Highlights from the ratings report include:
  • POM's revenue growth has slightly outpaced the industry average of 0.8%. Since the same quarter one year prior, revenues slightly increased by 3.7%. This growth in revenue appears to have trickled down to the company's bottom line, improving the earnings per share.
  • PEPCO HOLDINGS INC has improved earnings per share by 16.1% in the most recent quarter compared to the same quarter a year ago. The company has demonstrated a pattern of positive earnings per share growth over the past year. We feel that this trend should continue. During the past fiscal year, PEPCO HOLDINGS INC increased its bottom line by earning $0.96 versus $0.41 in the prior year. This year, the market expects an improvement in earnings ($1.20 versus $0.96).
  • The net income growth from the same quarter one year ago has greatly exceeded that of the S&P 500, but is less than that of the Electric Utilities industry average. The net income increased by 15.2% when compared to the same quarter one year prior, going from $79.00 million to $91.00 million.

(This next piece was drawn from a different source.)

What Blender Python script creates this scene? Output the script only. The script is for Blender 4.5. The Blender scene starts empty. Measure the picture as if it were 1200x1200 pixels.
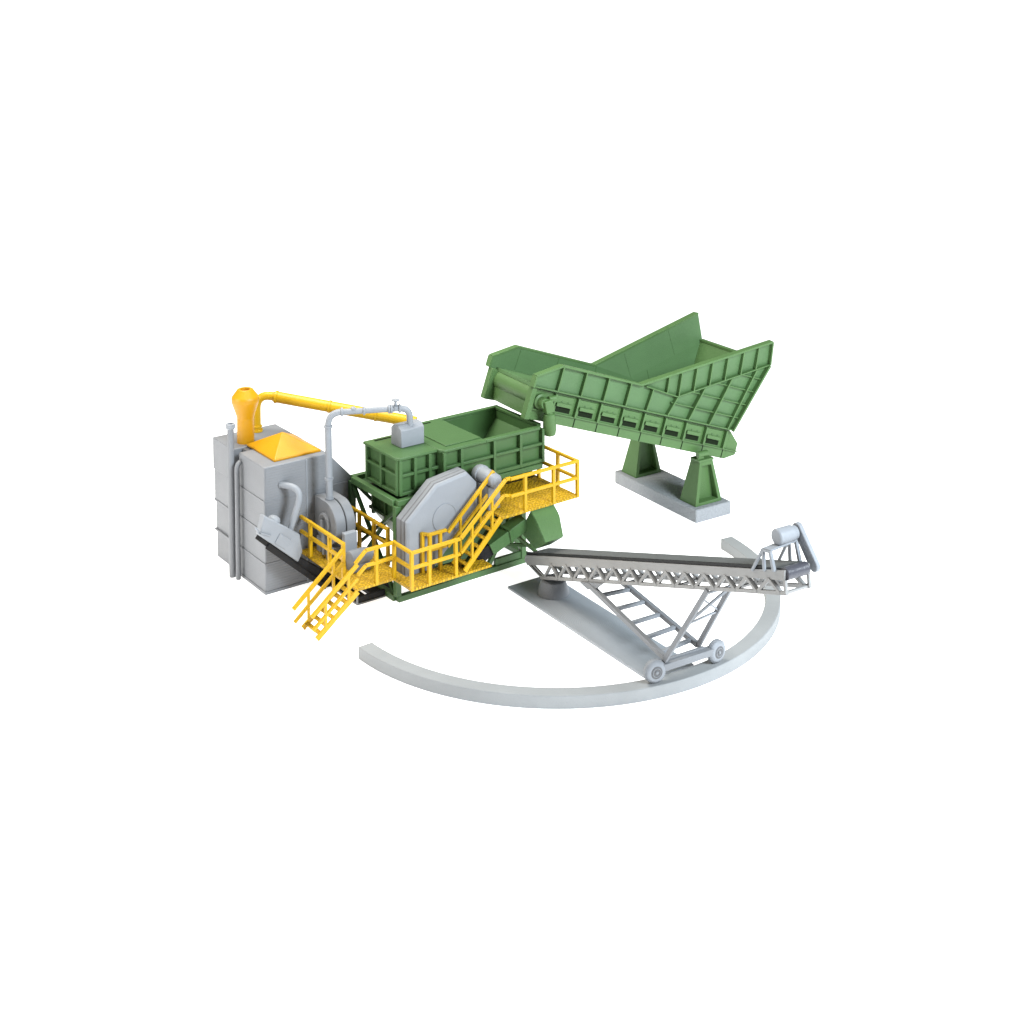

  • POM has underperformed the S&P 500 Index, declining 6.67% from its price level of one year ago. Despite the decline in its share price over the last year, this stock is still more expensive (when compared to its current earnings) than most other companies in its industry. We feel, however, that other strengths this company displays compensate for this.
  • The debt-to-equity ratio of 1.43 is relatively high when compared with the industry average, suggesting a need for better debt level management. To add to this, POM has a quick ratio of 0.53, this demonstrates the lack of ability of the company to cover short-term liquidity needs.